The beginning of the end for greenwashing?

While greenwashing has muddied the waters for consumers in recent years, the future looks a lot brighter thanks to the overall understanding that the phenomenon has to be tackled at EU level.

By summer 2022, the European Commission will have put on the table a set of initiatives that will directly tackle greenwashing and make the impact of business activities on the climate and the environment more transparent.

Already last March, the Commission made a proposal which, if adopted by the European Parliament and the Council, will help to prevent businesses from sharing misleading communication about a product’s environmental or social impact.
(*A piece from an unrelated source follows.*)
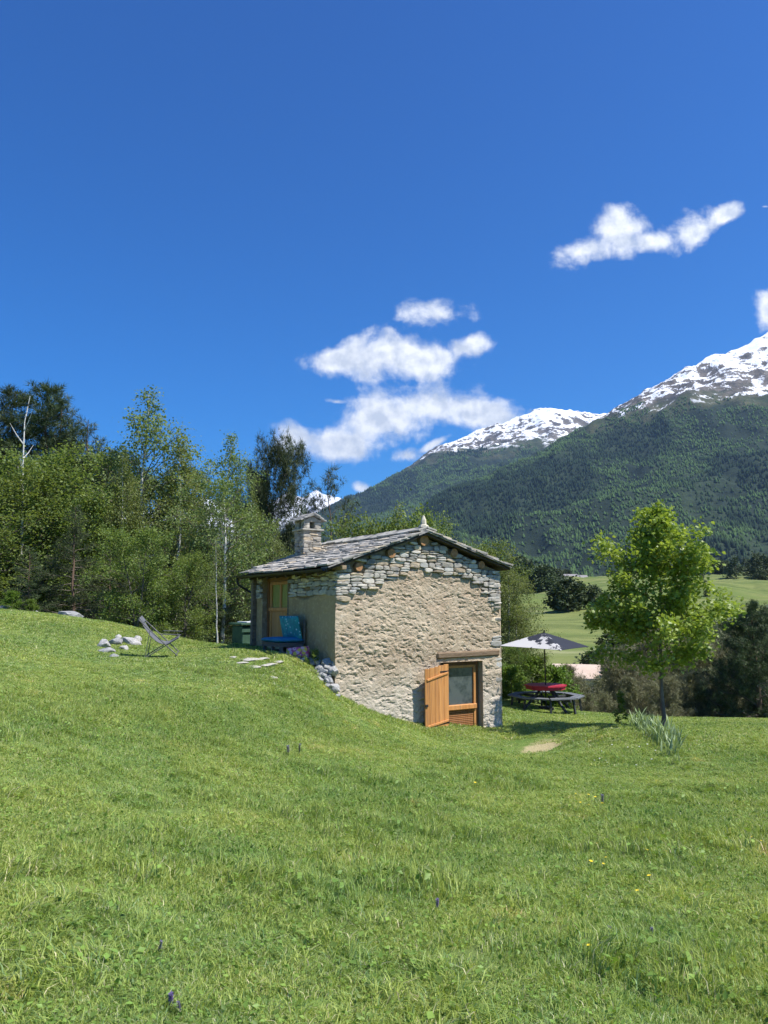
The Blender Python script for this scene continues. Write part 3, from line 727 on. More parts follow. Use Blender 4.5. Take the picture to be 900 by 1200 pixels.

It will also ensure that any environmental claims made by companies are accompanied by clear and verifiable commitments and targets, checked by an independent monitoring system. Vague claims or labels and the practice of not informing consumers about features that limit a product’s durability will also all be blacklisted. 

In addition, the Commission is planning another proposal this summer, on green claims, which will require companies to substantiate claims they make about the environmental footprint of their products and services by using standard methods for quantifying them.

The aim is to make the claims reliable, comparable and verifiable across the EU to reduce greenwashing. This should help consumers and investors make more informed decisions, and increase consumer confidence in green labels.

Last but not least, new reporting obligations for companies will enter into force soon, likely in 2023, regarding their environmental and climate impacts.

For Domantas, regulation like this is the key to success. “Companies should have to support any claims they make with proof,” he says. He believes EU regulations on the claims made about the nutritional benefits of foods have led to fewer misleading statements, and thinks the same could be achieved with greenwashing.

While greenwashing, accidental or intentional, is something we should all be wise to, overall Domantas is positive about the future: “The real winners will be the producers of green products, because that’s what consumers want.”

Spotting instances of greenwashing is just one step in leading a more climate-conscious life, and the European Climate Pact is here to help you to make further changes to your lifestyle. Explore the available resources and learn more about the climate challenges we face, the steps we can take to address them, and the way you can talk about it with family, friends and colleagues.


Too good to be true? Five ways you can fight greenwashing

  1. Beware of unclarity: Keep an eye out for vague and immeasurable terms such as ‘natural’ and ‘eco-friendly’ which aren’t supported by transparent and scientific proof.
  2. Check the label: Look for labels that use third parties to double-check the claims made.
  3. Be diligent: If it seems too good to be true, it might well be. Research the issue and the industry using reputable sources and decide for yourself.
  4. Look for actions, not words: Observe what a company does – not just what it says. Can all of the products it offers be considered environmentally friendly? Has the company invested in recyclable packaging?
  5. Buy local: The shorter the supply chain, the less likely it is that green claims will get lost, confused or misrepresented.